Cell phones store more data than ever before, which has led privacy advocates to argue against police searches without warrants. (photo: file)
Cell phones store more data than ever before, which has led privacy advocates to argue against police searches without warrants. (photo: file)


Supreme Court to Decide Fate of Warrantless Cellphone Searches

By Al Jazeera America

19 January 14

 

Justices will rule whether police can search a person's mobile device after arrest, a policy that has come under fire

he Supreme Court has agreed to decide whether police need a warrant to search the cellphones of people they have arrested.

Justices said Friday they will hear appeals in two cases in which criminal defendants were convicted and sentenced at least in part on the strength of evidence obtained by warrantless searches of their cellphones.

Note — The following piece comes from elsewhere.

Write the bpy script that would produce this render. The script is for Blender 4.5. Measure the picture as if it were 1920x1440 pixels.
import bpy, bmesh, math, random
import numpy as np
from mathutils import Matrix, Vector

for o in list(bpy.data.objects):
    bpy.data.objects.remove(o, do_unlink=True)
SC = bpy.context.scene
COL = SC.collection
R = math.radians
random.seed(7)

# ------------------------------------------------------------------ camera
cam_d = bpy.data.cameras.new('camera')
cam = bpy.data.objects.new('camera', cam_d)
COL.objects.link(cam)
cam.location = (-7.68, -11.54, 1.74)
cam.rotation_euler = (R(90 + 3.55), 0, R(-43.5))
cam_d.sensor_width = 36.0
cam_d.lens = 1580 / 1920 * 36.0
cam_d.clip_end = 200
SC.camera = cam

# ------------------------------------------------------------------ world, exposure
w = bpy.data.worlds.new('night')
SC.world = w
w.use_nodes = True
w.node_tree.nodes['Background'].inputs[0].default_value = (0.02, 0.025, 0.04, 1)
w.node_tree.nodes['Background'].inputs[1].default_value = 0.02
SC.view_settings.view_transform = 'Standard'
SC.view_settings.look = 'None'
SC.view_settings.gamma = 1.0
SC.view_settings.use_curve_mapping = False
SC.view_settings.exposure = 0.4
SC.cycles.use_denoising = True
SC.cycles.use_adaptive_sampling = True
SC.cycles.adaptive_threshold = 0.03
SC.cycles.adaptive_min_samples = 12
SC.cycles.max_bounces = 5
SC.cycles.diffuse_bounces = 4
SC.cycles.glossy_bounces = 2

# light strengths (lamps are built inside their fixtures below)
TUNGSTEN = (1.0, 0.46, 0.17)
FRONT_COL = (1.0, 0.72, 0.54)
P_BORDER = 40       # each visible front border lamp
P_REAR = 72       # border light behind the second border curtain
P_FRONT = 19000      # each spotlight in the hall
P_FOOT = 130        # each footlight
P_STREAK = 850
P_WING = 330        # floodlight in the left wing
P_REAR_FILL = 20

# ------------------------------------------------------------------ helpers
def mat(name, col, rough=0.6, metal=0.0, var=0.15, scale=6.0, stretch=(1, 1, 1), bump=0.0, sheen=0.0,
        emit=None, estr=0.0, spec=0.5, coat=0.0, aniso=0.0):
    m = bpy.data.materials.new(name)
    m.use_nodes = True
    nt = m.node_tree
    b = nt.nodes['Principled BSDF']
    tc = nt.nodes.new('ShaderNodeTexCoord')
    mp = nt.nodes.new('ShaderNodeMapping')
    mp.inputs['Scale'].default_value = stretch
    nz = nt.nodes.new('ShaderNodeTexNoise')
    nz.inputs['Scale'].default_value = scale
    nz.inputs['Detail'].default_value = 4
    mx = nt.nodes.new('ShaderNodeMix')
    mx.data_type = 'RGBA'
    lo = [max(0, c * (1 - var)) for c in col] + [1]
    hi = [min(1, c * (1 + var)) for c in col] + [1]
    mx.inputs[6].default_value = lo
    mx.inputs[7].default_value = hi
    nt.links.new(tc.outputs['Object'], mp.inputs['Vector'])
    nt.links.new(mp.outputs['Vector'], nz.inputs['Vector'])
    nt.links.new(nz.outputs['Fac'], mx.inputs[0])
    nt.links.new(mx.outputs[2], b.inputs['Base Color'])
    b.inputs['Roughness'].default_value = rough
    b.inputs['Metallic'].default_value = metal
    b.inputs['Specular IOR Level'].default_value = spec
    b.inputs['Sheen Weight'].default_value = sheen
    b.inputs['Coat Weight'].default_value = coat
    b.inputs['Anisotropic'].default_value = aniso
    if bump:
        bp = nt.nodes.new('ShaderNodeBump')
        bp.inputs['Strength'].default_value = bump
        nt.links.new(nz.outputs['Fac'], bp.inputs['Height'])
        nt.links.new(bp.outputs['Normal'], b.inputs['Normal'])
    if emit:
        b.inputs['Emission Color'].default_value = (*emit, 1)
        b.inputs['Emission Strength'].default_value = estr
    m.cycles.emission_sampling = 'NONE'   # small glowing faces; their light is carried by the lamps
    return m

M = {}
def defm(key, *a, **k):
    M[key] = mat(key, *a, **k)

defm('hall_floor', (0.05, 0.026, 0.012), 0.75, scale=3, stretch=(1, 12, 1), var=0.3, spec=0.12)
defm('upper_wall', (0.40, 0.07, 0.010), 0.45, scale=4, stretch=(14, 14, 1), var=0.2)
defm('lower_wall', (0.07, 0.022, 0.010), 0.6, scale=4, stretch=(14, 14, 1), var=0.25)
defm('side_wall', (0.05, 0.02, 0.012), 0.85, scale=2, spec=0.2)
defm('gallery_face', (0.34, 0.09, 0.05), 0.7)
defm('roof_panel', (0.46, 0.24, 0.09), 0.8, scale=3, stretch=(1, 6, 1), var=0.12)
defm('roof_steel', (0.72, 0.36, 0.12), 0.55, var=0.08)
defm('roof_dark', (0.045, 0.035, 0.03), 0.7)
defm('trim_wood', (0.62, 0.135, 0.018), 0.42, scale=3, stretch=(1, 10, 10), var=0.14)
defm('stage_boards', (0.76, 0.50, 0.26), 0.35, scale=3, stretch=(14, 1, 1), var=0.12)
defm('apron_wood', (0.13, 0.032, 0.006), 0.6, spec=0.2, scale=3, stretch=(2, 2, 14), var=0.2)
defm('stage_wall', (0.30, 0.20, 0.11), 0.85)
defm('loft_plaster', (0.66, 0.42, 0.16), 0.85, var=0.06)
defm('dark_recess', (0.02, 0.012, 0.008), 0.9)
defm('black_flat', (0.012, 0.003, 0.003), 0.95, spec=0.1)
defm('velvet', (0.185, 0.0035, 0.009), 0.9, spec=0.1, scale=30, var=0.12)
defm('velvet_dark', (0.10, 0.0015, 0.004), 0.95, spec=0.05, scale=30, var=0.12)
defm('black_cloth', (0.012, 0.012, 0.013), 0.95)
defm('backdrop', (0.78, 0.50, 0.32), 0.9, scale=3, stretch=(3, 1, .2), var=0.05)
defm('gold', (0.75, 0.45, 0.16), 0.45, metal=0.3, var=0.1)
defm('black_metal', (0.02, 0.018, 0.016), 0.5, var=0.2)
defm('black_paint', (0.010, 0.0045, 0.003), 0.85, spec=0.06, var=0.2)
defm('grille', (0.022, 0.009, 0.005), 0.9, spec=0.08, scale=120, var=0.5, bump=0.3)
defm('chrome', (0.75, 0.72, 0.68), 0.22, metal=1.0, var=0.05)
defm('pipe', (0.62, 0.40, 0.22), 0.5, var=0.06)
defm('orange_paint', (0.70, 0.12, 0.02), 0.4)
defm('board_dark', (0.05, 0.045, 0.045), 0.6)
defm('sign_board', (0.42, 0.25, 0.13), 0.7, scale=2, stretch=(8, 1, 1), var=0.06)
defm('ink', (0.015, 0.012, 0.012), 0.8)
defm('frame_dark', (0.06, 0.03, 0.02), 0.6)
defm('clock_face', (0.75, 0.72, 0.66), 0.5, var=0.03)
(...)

At issue is a 40-year-old high court ruling allowing warrantless searches of items people are carrying when they are arrested. Lower federal and state courts have differed over whether the ruling should apply to increasingly sophisticated cellphones and smartphones.

The two cases the Supreme Court will hear are Riley v. California, and U.S. v. Wurie.

The Riley case arose after gang member David Leon Riley was arrested in connection with a shooting of a rival gang member. Police arrested Riley and subsequently searched his cellphone, where they found information about Riley's gang affiliations and the contact information of other suspected gang members.

The Wurie case is based on an arrest where the police found information on Brima Wurie's phone about an address where they later made separate arrest.

While courts commonly agree that most objects found on a suspect can be searched after an arrest, cellphones are controversial because of the amount of personal, indentifying data they may include.

That's led privacy organizations to come out strongly against the ability of police to search cellphones along with other objects after an arrest.

"The information contained in cellphones is often highly personal and may not have any connection to the reason for the arrest," the Electronic Privacy Information Center wrote in a statement about the Riley case. Allowing police to search cellphones after an arrest, "would permit police to search the entirety of an arrestee's digital life. Such data may also contain communications and information from innocent third parties, whose privacy interests are also implicated."

Experts say deciding the constitutionality of cellphone searches is growing more important by the day as people store more and more data about their lives on their smartphones.

Despite the controversy surrounding the searches, however, three appellate courts have upheld warrantless phone searches in the past.

California passed a law in 2011 that would require police to obtain a warrant to search cellphones after an arrest, but Gov. Jerry Brown overturned the law.

The Supreme Court cases will be argued in April and decided by late June.